As ever, there are exceptions to the rule. Not all pub and restaurant roast dinners are lacking or undeserving of our patronage. When a venue gets a roast dinner right, all good reason to buy good ingredients, spend hours toiling away, and then even more washing up, slips quickly away. Why bother when there’s something majestic to be had?

One is Blacklock, a growing steak group that prides itself on quality meat but also affordability. Cuts of meat sourced from good regenerative farms start at £14, and the beef dripping chips for £4.50 are excellent. Their Sunday roasts (£21-23) are deservedly popular.

The restaurant takes a similarly generous approach to pudding: white chocolate cheesecake is served tableside from a large bowl, as is done in so many parts of Italy. And this for £6.50 per person. Here’s is founder Gordon Ker’s cheesecake recipe to recreate at home.

White chocolate cheesecake

Serves 10

Ingredients:

100g crème fraiche
275g Philadelphia cream cheese
500ml double cream
260g white chocolate buttons
250g McVities digestive biscuits
150g unsalted butter
White chocolate bar, grated into large curls

Method:

In a mixing bowl, beat the cream cheeses together until soft. In a second mixing bowl, semi-whip the double cream and then melt the chocolate over a bain-marie until it reaches body temperature (37C). Fold the chocolate into the cream cheese mix, and then fold in the semi-whipped cream.

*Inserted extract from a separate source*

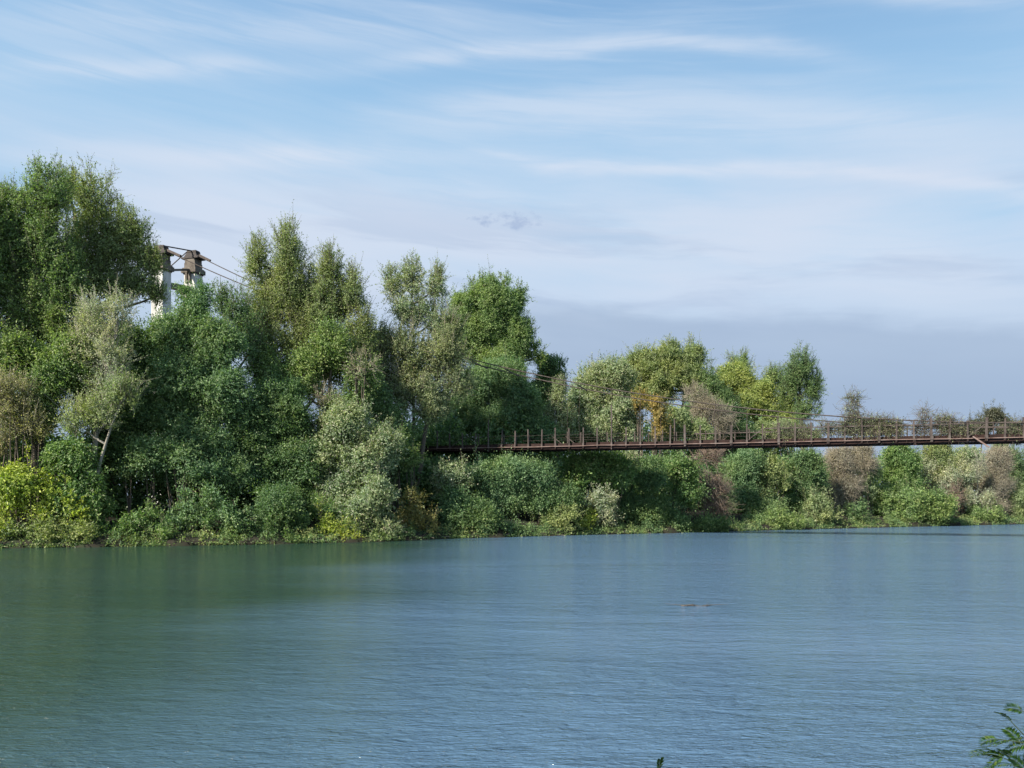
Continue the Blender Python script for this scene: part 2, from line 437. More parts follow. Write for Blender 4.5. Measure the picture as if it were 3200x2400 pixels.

Melt the unsalted butter in a pan, crush the biscuits by bashing them in a bag with a rolling pin, being careful to keep the pieces of biscuit reasonably large, and then stir them into the butter until coated all over.

Assemble the cheesecake by spreading the biscuit base into the bottom of a serving dish, then add the cheesecake mix topped with white chocolate shavings.

Leave to set in the fridge overnight.